== EXERCISE INSTRUCTIONS ==
Word for word, give the material below again, minus any images.
--- Start of MATERIAL PROVIDED ---
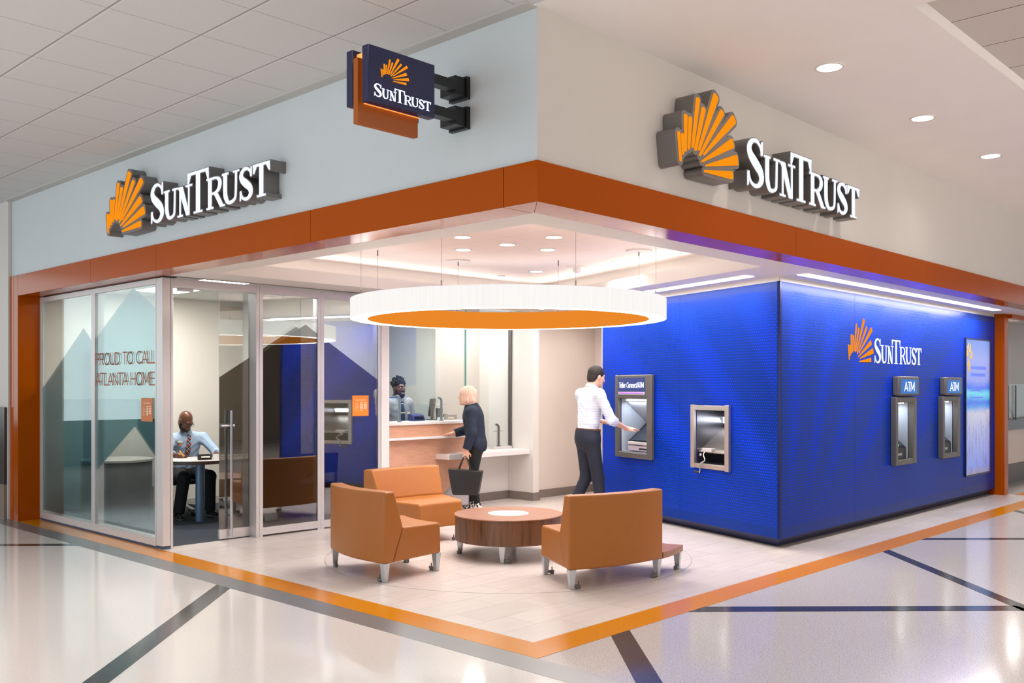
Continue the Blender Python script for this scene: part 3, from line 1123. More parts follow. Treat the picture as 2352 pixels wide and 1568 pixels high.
def sun_sign(root, mp, sym, txt, depth, face, body_mat, face_o, face_w, body=True):
    """sym/txt: (u0, v0, su, sv) place symbol (origin 1.572, 3.09) and text (origin 2.088, 3.09); mp(u, v, d) d = distance out of the wall"""
    S = lambda p: (sym[0] + (p[0] - 1.18) * sym[2], sym[1] + (p[1] - 3.09) * sym[3])
    g = .026
    if body:
        b = MB()
        for i, q in enumerate(RAYS):
            b.prism([S(p) for p in round_ray(q, g)], 0.001 + .0002 * i, depth - .0003 * i, mp)
        inn, out = ray_hub()
        for i in range(len(inn) - 1):
            b.prism([S(p) for p in (inn[i], inn[i + 1], out[i + 1], out[i])], 0.001, depth - .0045, mp)
        b.build('symbol_body', body_mat, root, smooth=35)
    for q in RAYS:
        b = MB().prism([S(p) for p in round_ray(q, 0.0)], depth - .006 if body else .0, depth + face, mp)
        b.build('ray', face_o, root)
    for ch, x0, x1, zb, h in LETTERS:
        w = x1 - x0
        big = h > .3
        polys = glyph(ch, w, h, .062 if big else .052, .024 if big else .02)
        Tm = lambda p: (txt[0] + (x0 - 2.088 + p[0]) * txt[2], txt[1] + (zb + p[1]) * txt[3])
        if body:
            b = MB()
            for i, p in enumerate(polys):
                b.prism([Tm(q) for q in offset_poly(p, .007 + .0005 * i)], 0.001 + .0002 * i, depth - .0004 * i, mp)
            lo = b.build('letter', body_mat, root, smooth=35)
            b = MB()
            for i, p in enumerate(polys):
                b.prism([Tm(q) for q in offset_poly(p, -.0003 * i)], depth - .003 - .0002 * i, depth + face - .0003 * i, mp)
            b.build('letter_face', face_w, lo)
        else:
            b = MB()
            for i, p in enumerate(polys):
                b.prism([Tm(q) for q in offset_poly(p, -.0003 * i)], .0, depth + face - .0003 * i, mp)
            b.build('letter', face_w, root)


KR = 1.0155
yw = .02
t = thing('channel_letter_sign', 'large sunburst sign with lit white letters on the warm white bulkhead over the lobby', 'sign', (2.2, 0, 3.1))
R_ = lambda u: CAM[0] + (u - CAM[0]) * KR
sun_sign(t, lambda u, v, d: (u, yw - d, v), (R_(1.18), 1.6 + (3.09 - 1.6) * KR, KR, KR), (R_(2.088), 1.6 + (3.09 - 1.6) * KR, KR, KR), .155, .006, M_return, M_sign_orange, M_sign_white)
t = thing('channel_letter_sign', 'large sunburst sign with lit white letters on the pale blue bulkhead over the office', 'sign', (0, 4.2, 3.1))
sun_sign(t, lambda u, v, d: (yw - d, 5.62 - (u - 1.18) * 1.0, v), (1.18, 3.095, 1.04, .98), (2.12, 3.10, 1.02, .98), .140, .006, M_return, M_sign_orange, M_sign_white)
t = thing('wall_sign', 'sunburst sign with lit white letters on the blue perforated wall above the cash machines', 'sign', (7.0, .79, 1.9))
sun_sign(t, lambda u, v, d: (u, .79 - d, v), (6.02, 1.885, .87, .87), (6.73, 1.885, .745, .80), .0015, .002, M_return_dark, M_sign_orange, M_sign_white, body=False)

# projecting blade sign
t = thing('blade_sign', 'projecting navy and orange box sign with glowing letters on two black arms', 'sign', (0, .62, 3.3))
M_navy = mat('navy_sign_face', (22, 28, 70), .32)
f1 = MB().box(-.862, -.362, .5, .557, 3.212, 3.532).build('front_box', M_navy, t, bevel=(.003, 1))
sun_sign(f1, lambda u, v, d: (u, .5 - d, v), (-.775, 3.357, .268, .245), (-.822, 3.246, .219, .205), .0006, .0012, M_navy, M_sign_orange, emis('lit_blade_letter', (222, 230, 255), 2.2), body=False)
MB().box(-.862, -.362, .645, .702, 3.212, 3.532).build('back_box', M_navy, t, bevel=(.003, 1))
op = MB().box(-.872, -.83, .582, .622, 3.10, 3.47).box(-.83, -.425, .582, .622, 3.10, 3.215).build('orange_panel', mat('orange_sign_panel', (158, 80, 8), .3), t)
MB().box(-.83, -.42, .557, .645, 3.215, 3.51).build('light_core', mat('lit_core', (230, 150, 80), .4, emit=(255, 160, 80), strength=.9), t)
for z0, z1 in ((3.43, 3.57), (3.24, 3.38)):
    am = MB().box(-.362, -.10, .585, .655, z0 + .03, z1 - .05).build('arm', M_black, t)
    MB().box(-.012, .02, .59, .755, z0, z1).build('wall_plate', M_black, am)
    MB().box(-.10, -.012, .60, .74, z0 + .012, z1 - .012).build('bracket', M_black, am)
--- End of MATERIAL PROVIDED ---
== RESULT FOR THIS EXERCISE ==
Continue the Blender Python script for this scene: part 3, from line 1123. More parts follow. Treat the picture as 2352 pixels wide and 1568 pixels high.
def sun_sign(root, mp, sym, txt, depth, face, body_mat, face_o, face_w, body=True):
    """sym/txt: (u0, v0, su, sv) place symbol (origin 1.572, 3.09) and text (origin 2.088, 3.09); mp(u, v, d) d = distance out of the wall"""
    S = lambda p: (sym[0] + (p[0] - 1.18) * sym[2], sym[1] + (p[1] - 3.09) * sym[3])
    g = .026
    if body:
        b = MB()
        for i, q in enumerate(RAYS):
            b.prism([S(p) for p in round_ray(q, g)], 0.001 + .0002 * i, depth - .0003 * i, mp)
        inn, out = ray_hub()
        for i in range(len(inn) - 1):
            b.prism([S(p) for p in (inn[i], inn[i + 1], out[i + 1], out[i])], 0.001, depth - .0045, mp)
        b.build('symbol_body', body_mat, root, smooth=35)
    for q in RAYS:
        b = MB().prism([S(p) for p in round_ray(q, 0.0)], depth - .006 if body else .0, depth + face, mp)
        b.build('ray', face_o, root)
    for ch, x0, x1, zb, h in LETTERS:
        w = x1 - x0
        big = h > .3
        polys = glyph(ch, w, h, .062 if big else .052, .024 if big else .02)
        Tm = lambda p: (txt[0] + (x0 - 2.088 + p[0]) * txt[2], txt[1] + (zb + p[1]) * txt[3])
        if body:
            b = MB()
            for i, p in enumerate(polys):
                b.prism([Tm(q) for q in offset_poly(p, .007 + .0005 * i)], 0.001 + .0002 * i, depth - .0004 * i, mp)
            lo = b.build('letter', body_mat, root, smooth=35)
            b = MB()
            for i, p in enumerate(polys):
                b.prism([Tm(q) for q in offset_poly(p, -.0003 * i)], depth - .003 - .0002 * i, depth + face - .0003 * i, mp)
            b.build('letter_face', face_w, lo)
        else:
            b = MB()
            for i, p in enumerate(polys):
                b.prism([Tm(q) for q in offset_poly(p, -.0003 * i)], .0, depth + face - .0003 * i, mp)
            b.build('letter', face_w, root)


KR = 1.0155
yw = .02
t = thing('channel_letter_sign', 'large sunburst sign with lit white letters on the warm white bulkhead over the lobby', 'sign', (2.2, 0, 3.1))
R_ = lambda u: CAM[0] + (u - CAM[0]) * KR
sun_sign(t, lambda u, v, d: (u, yw - d, v), (R_(1.18), 1.6 + (3.09 - 1.6) * KR, KR, KR), (R_(2.088), 1.6 + (3.09 - 1.6) * KR, KR, KR), .155, .006, M_return, M_sign_orange, M_sign_white)
t = thing('channel_letter_sign', 'large sunburst sign with lit white letters on the pale blue bulkhead over the office', 'sign', (0, 4.2, 3.1))
sun_sign(t, lambda u, v, d: (yw - d, 5.62 - (u - 1.18) * 1.0, v), (1.18, 3.095, 1.04, .98), (2.12, 3.10, 1.02, .98), .140, .006, M_return, M_sign_orange, M_sign_white)
t = thing('wall_sign', 'sunburst sign with lit white letters on the blue perforated wall above the cash machines', 'sign', (7.0, .79, 1.9))
sun_sign(t, lambda u, v, d: (u, .79 - d, v), (6.02, 1.885, .87, .87), (6.73, 1.885, .745, .80), .0015, .002, M_return_dark, M_sign_orange, M_sign_white, body=False)

# projecting blade sign
t = thing('blade_sign', 'projecting navy and orange box sign with glowing letters on two black arms', 'sign', (0, .62, 3.3))
M_navy = mat('navy_sign_face', (22, 28, 70), .32)
f1 = MB().box(-.862, -.362, .5, .557, 3.212, 3.532).build('front_box', M_navy, t, bevel=(.003, 1))
sun_sign(f1, lambda u, v, d: (u, .5 - d, v), (-.775, 3.357, .268, .245), (-.822, 3.246, .219, .205), .0006, .0012, M_navy, M_sign_orange, emis('lit_blade_letter', (222, 230, 255), 2.2), body=False)
MB().box(-.862, -.362, .645, .702, 3.212, 3.532).build('back_box', M_navy, t, bevel=(.003, 1))
op = MB().box(-.872, -.83, .582, .622, 3.10, 3.47).box(-.83, -.425, .582, .622, 3.10, 3.215).build('orange_panel', mat('orange_sign_panel', (158, 80, 8), .3), t)
MB().box(-.83, -.42, .557, .645, 3.215, 3.51).build('light_core', mat('lit_core', (230, 150, 80), .4, emit=(255, 160, 80), strength=.9), t)
for z0, z1 in ((3.43, 3.57), (3.24, 3.38)):
    am = MB().box(-.362, -.10, .585, .655, z0 + .03, z1 - .05).build('arm', M_black, t)
    MB().box(-.012, .02, .59, .755, z0, z1).build('wall_plate', M_black, am)
    MB().box(-.10, -.012, .60, .74, z0 + .012, z1 - .012).build('bracket', M_black, am)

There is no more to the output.